Judge rejects Illinois corrections’ mental health plan

Prison cell photo from ThinkStock

PEORIA, Ill. (AP) — A federal judge has rejected the Illinois Department of Corrections’ plan to address flaws in mental health care for 12,000 inmates.

Assistant Chief Deputy Attorney General Douglas Rees recommended a two-step plan to identify and provide additional care for inmates. But U.S. District Judge Michael Mihm called the state’s plan insufficient, The Pantagraph reported .

“It’s not a plan. It’s nothing, really,” Mihm said on Tuesday.

He said the biggest issue the corrections department faces is a lack of staff.

“The inadequate number of psychiatrists and mental health professionals simply makes the job the department is constitutionally required to perform impossible,” Mihm said.

The judge also opposed a state request for more flexibility in how existing staff is assigned within the mental health system.

A federal court order has forced the Corrections Department’s compliance with a 2016 settlement agreement seeking significant improvements to the state’s prison mental health care following a 2007 lawsuit by inmates.

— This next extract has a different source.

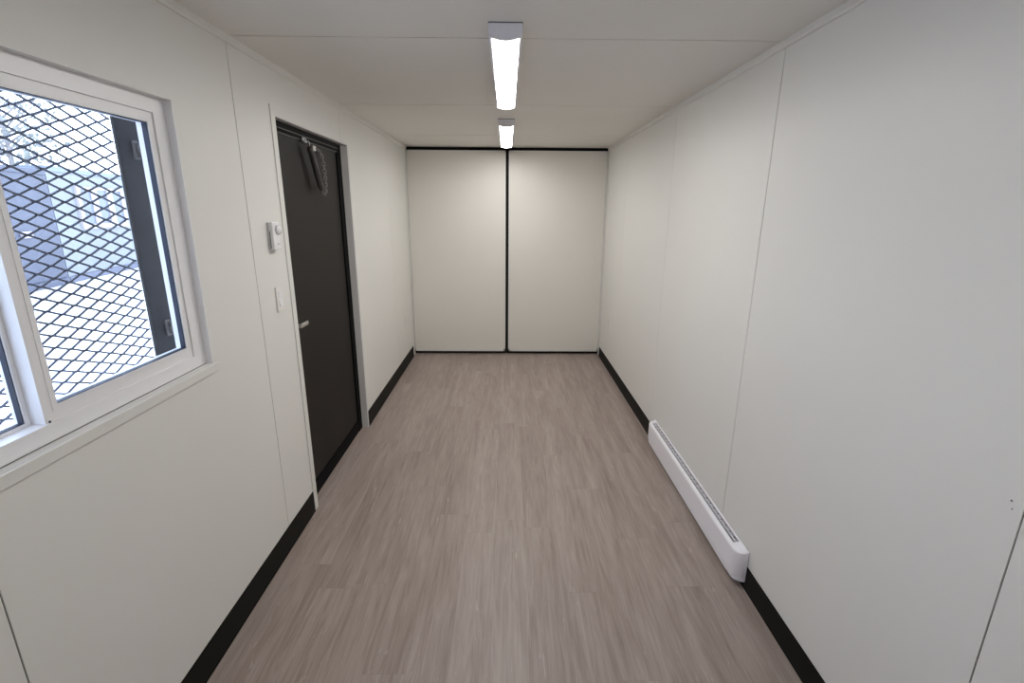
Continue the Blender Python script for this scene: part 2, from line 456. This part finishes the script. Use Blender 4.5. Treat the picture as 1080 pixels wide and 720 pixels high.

Mihm ruled last month that the state had violated prisoners’ constitutional rights and was indifferent to their conditions.

The judge could appoint a receiver to oversee improvements if the state fails to meet the agreement’s terms.

“The department remains committed to the settlement agreement. We believe with each passing month it gets better,” Rees said.

Improvements include 15 facilities seeing no delays in getting inmates referred for mental health services initial evaluations, he said. Only four facilities had delays of 60 days. The state is also working to reduce the backlog of psychiatric evaluations, Rees said.

Mihm will issue a final ruling Friday.